Last I checked, the threat of nuclear war is not over. Sure it doesn't seem as likely today, but the bombs still exist and if our current prosperity was to halt, it seems their use would become more and more probable. By capitalism do you mean globalization? I agree governments have lost much of their power due to how powerful current corporations are, which was enabled by technology that allowed globalization. So there is less incentive for war nowadays. However when things get though.. cue all the impending changes that climate change will bring... I'm not so sure the threat won't reemerge.

> Overpopulation is no longer a threat in most of the world.

It seems overpopulation is as much of a problem today, as it was back then. It is not mentioned directly, but every time you hear about global warming, water scarcity, over-fishing, the great pacific garbage patch, etc. All of these things are problems of scale. Or do you believe that with 100 thousand humans we would have these problems?

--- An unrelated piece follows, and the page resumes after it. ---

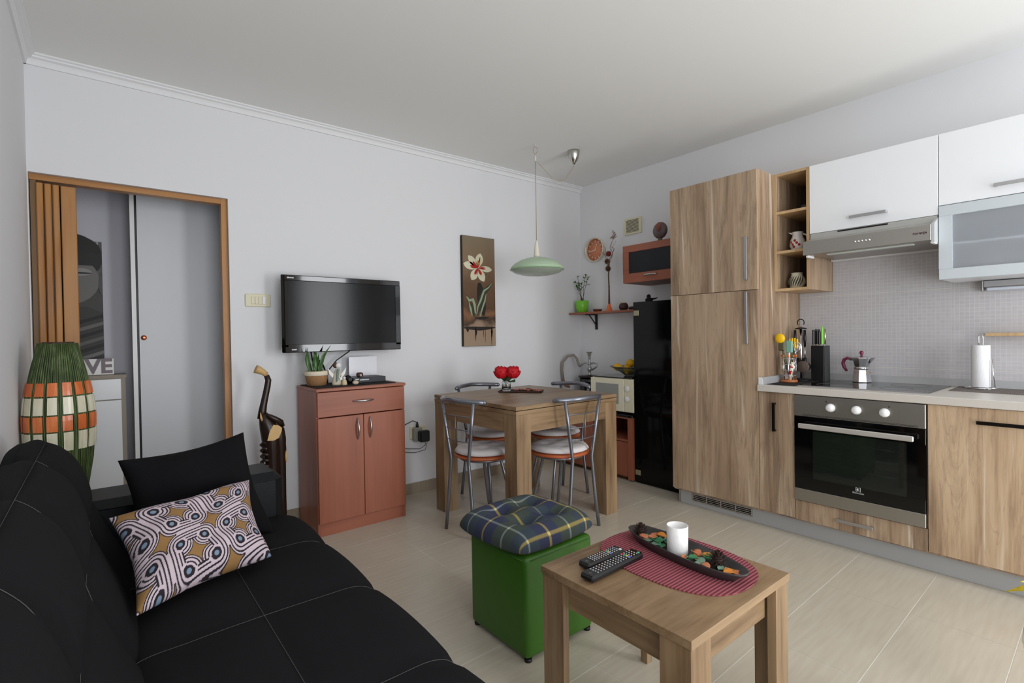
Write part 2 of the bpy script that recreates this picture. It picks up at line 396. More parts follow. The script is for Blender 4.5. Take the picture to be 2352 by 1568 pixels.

I agree with the oil, but also notice your omission of pollution. As for the larger point of resource depletion, I'm not so sure we are any better than we were in 1980.

Overall I think you are missing the forest for the trees. The purpose of the paper is to highlight how our behaviors are selected for a past when they were beneficial, but currently we are changing our environment at an increasingly faster rate due to technology (and this is the point of the von Neumann paper also). Our methods for dealing with the problems that arise are not good enough.